Legal profession - Course of conduct - Defence statements - Harassment

The appellant (X) appealed against a decision upholding the striking out of his claim of harassment made against the respondent firm of solicitors (D).

X had previously worked for D as an assistant solicitor.

During that period D had had clients whose legal fees had been guaranteed by an individual (B). X ceased his employment with D and later ran his own firm.

D issued proceedings against B under the guarantee and B instructed X to act for him in those proceedings.

Within the following month D wrote three letters to X alleging a conflict of interests and acts of impropriety by X and questioning his motivation for acting for B.

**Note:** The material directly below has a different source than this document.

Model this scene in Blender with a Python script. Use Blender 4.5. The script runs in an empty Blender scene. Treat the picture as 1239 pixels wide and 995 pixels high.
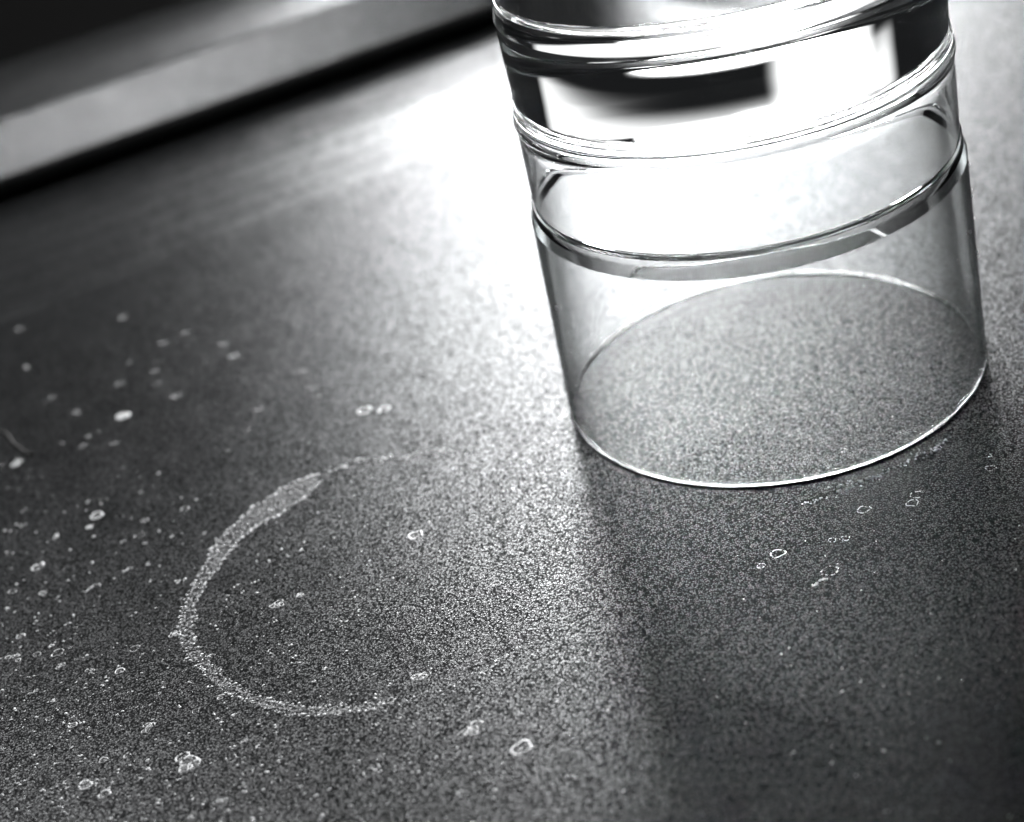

The third letter made allegations of illegality and impropriety by an individual with whom X had previously run a partnership.

X made a claim under the Protection from Harassment Act 1997.

D served a defence in which they made further allegations against X including of bigamy and forging a statement of truth. X’s claim was later struck out.

On appeal the judge found that: the third letter was arguably capable of being described as harassing but that it was only one instance and so did not form a course of conduct; the defence did not amount to an occasion of harassment, partly because the cause of action had to be established as at the date of the claim form and what was said in the defence occurred thereafter; a partnership could not be a ‘person’ within the meaning of the act.

The instant court was required to determine: (i) the difference between the third letter and the first two letters; (ii) whether, even if the first two letters by themselves were not capable of constituting harassment, they could amount, together with the third letter, to a ‘course of conduct’ within the meaning of the act;

(iii) whether the defence could be relied upon as evidencing a course of conduct and whether it mattered that the defence post-dated the claim form; (iv) whether a partnership could be a defendant to a civil action under section 3 of the act.

Held: (1) The three letters, particularly when viewed in light of each other, and especially the last two, arguably amounted to a deliberate attack on X’s professional and personal integrity, in an attempt to pressurise him, by his exposure to his client, the court or both, into declining to act for B or else advising B to meet D’s demands.

Each letter, when considered side by side, arguably evidenced a campaign of harassment against X.

They were arguably capable of causing alarm or distress and were arguably unreasonable, or genuinely offensive and unacceptable.

Where a professional man’s integrity was deliberately and wrongly attacked, a potential claim lay under the act, Thomas v News Group Newspapers Ltd [2001] EWCA Civ 1233, [2002] EMLR 4 and Majrowski v Guy’s and St Thomas’s NHS Trust [2006] UKHL 34, (2007) 1 AC 224 considered (see paragraphs 41-42 of judgment).

(2) The act was concerned with courses of conduct that amounted to harassment, rather than with individual instances of harassment.

The course of conduct had to amount to harassment, both objectively and in terms of the required mens rea.

The judge therefore erred in failing to ask himself, in light of his finding as to the third letter, whether the three letters as a whole could amount to a relevant course of conduct, Kelly v DPP [2002] EWHC 1428 (Admin), [2002] 166 JP 621 considered (paragraphs 45, 51).

(3) X could refer to the defence as throwing evidential light on the proper understanding, interpretation and assessment of the letters.

If it was doubtful that they arguably amounted to a course of conduct amounting to harassment the question could be looked at with the evidential assistance of the defence.

For those purposes it did not matter that the defence post-dated the claim form.

Further, in as much as X sought to rely on the defence as a second occasion making up a course of conduct, the judge erred in excluding it from consideration because it occurred after the claim form.

That was a rule of practice, rather than a rule of law, and it could be departed from when the justice of the case required.

Under the act a victim could seek an injunction before a course of conduct had been established if they could show a suitable case of fear of such a course of conduct.

That was part of what X sought to do.

In those circumstances it was profitless and harsh to force a claimant back to the issue of a further claim form where a defendant provided a further occasion making up a course of conduct amounting to harassment in the course of proceedings (paragraphs 52-53).

(4) There was no reason why ‘person’ in section 3 should not be given its natural meaning, Majrowski considered.

Therefore, a partnership could be a defendant to a civil action under that section (paragraph 63).

Appeal allowed.

In person for the appellant; Christopher Brown (instructed by Thompson & Co) for the respondent.